Out of doors it was a moonless, winter night, with clouds in the sky, not cold. We stopped at the crossroads. The elder boys, in their third year, stopped near me, asking me to accompany them further. The younger ones looked at us, and rushed off down-hill. They had begun to learn with a new master, and between them and me there is not the same confidence as between the older boys and myself.

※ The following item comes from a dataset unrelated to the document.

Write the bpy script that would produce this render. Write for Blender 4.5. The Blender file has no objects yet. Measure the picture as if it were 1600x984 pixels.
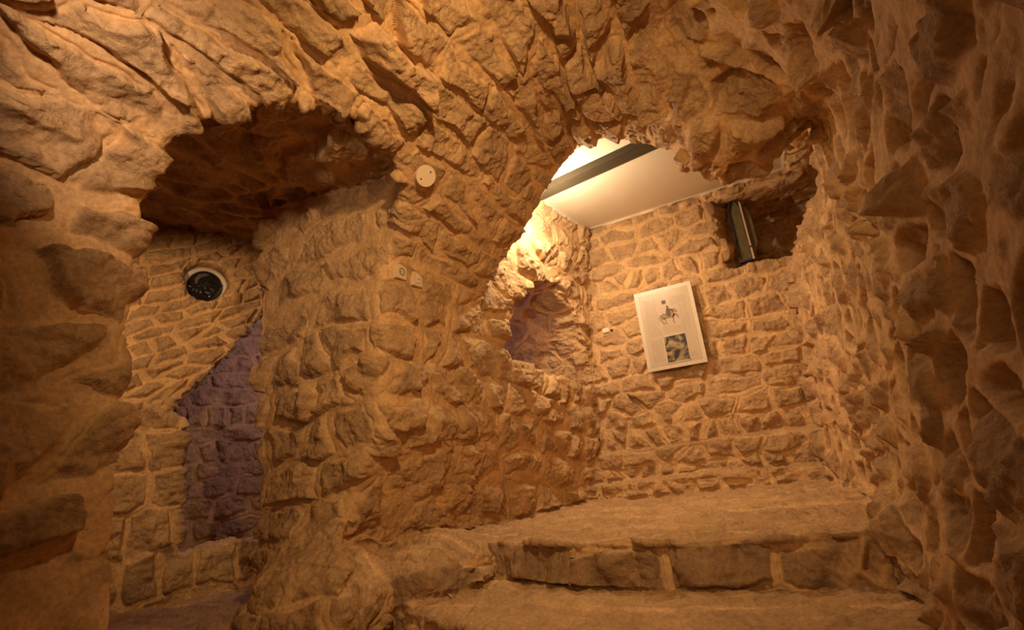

'Well, let us go to the wood' (a small wood about 120 yards from the house), said one of them. The most insistent was Fédka, a boy of ten, with a tender, receptive, poetic yet daring nature. Danger seems to form the chief condition of pleasure for him. In summer it always frightened me to see how he, with two other boys, would swim out into the very middle of the pond, which is nearly 120 yards wide, and would now and then disappear in the hot reflection of the summer sun, and swim under water; and how he would then turn on his back, causing fountains of water to rise, and calling with his high-pitched voice to his comrades on the bank to see what a fine fellow he was.
He now knew there were wolves in the wood, and so he wanted to go there. All agreed; and the four of us went to the wood. Another boy, a lad of twelve, physically and morally strong, whom I will call Syómka, went on in front and kept calling and 'ah-ou-ing' with his ringing voice, to some one at a distance. Prónka, a sickly, mild and very gifted lad, from a poor family (sickly probably chiefly from lack of food), walked by my side. Fédka walked between me and Syómka, talking all the time in a particularly gentle voice: now relating how he had herded horses in summer, now saying there was nothing to be afraid of, and now asking, 'Suppose one should jump out?' and insisting on my giving some reply. We did not go into the wood: that would have been too dreadful; but even where we were, near the wood, it was darker, and the road was scarcely visible, and the lights of the village were hidden from view. Syómka stopped and listened: 'Stop, lads! What is that?' said he suddenly.
We were silent, and though we heard nothing, things seemed to grow more gruesome.
'What shall we do if it leaps out ... and comes at us?' asked Fédka.
We began to talk about Caucasian robbers. They remembered a Caucasian tale I had told them long ago, and I again told them of 'braves,' of Cossacks, and of Hádji Mourát.[46] Syómka went on in front, treading boldly in his big boots, his broad back swaying regularly. Prónka tried to walk by my side, but Fédka pushed him off the path, and Prónka—who, probably on account of his poverty, always submitted—only ran up alongside at the most interesting passages, sinking in the snow up to his knees.
Every one who knows anything of Russian peasant children knows that they are not accustomed to, and cannot bear, any caresses, affectionate words, kisses, hand touchings, and so forth. I have seen a lady in a peasant school, wishing to pet a boy, say: 'Come, I will give you a kiss, dear!' and actually kiss him; and the boy was ashamed and offended, and could not understand why he had been so treated. Boys of five are already above such caresses—they are no longer babies. I was therefore particularly struck when Fédka, walking beside me, at the most terrible part of the story suddenly touched me lightly with his sleeve, and then clasped two of my fingers in his hand, and kept hold of them. As soon as I stopped speaking, Fédka demanded that I should go on, and did this in such a beseeching and agitated voice that it was impossible not to comply with his wish.
'Now then, don't get in the way!' said he once angrily to Prónka, who had run in front of us. He was so carried away as even to be cruel; so agitated yet happy was he, holding on to my fingers, that he could let no one dare to interrupt his pleasure.
'Some more! Some more! It is fine!' said he.
We had passed the wood and were approaching the village from the other end.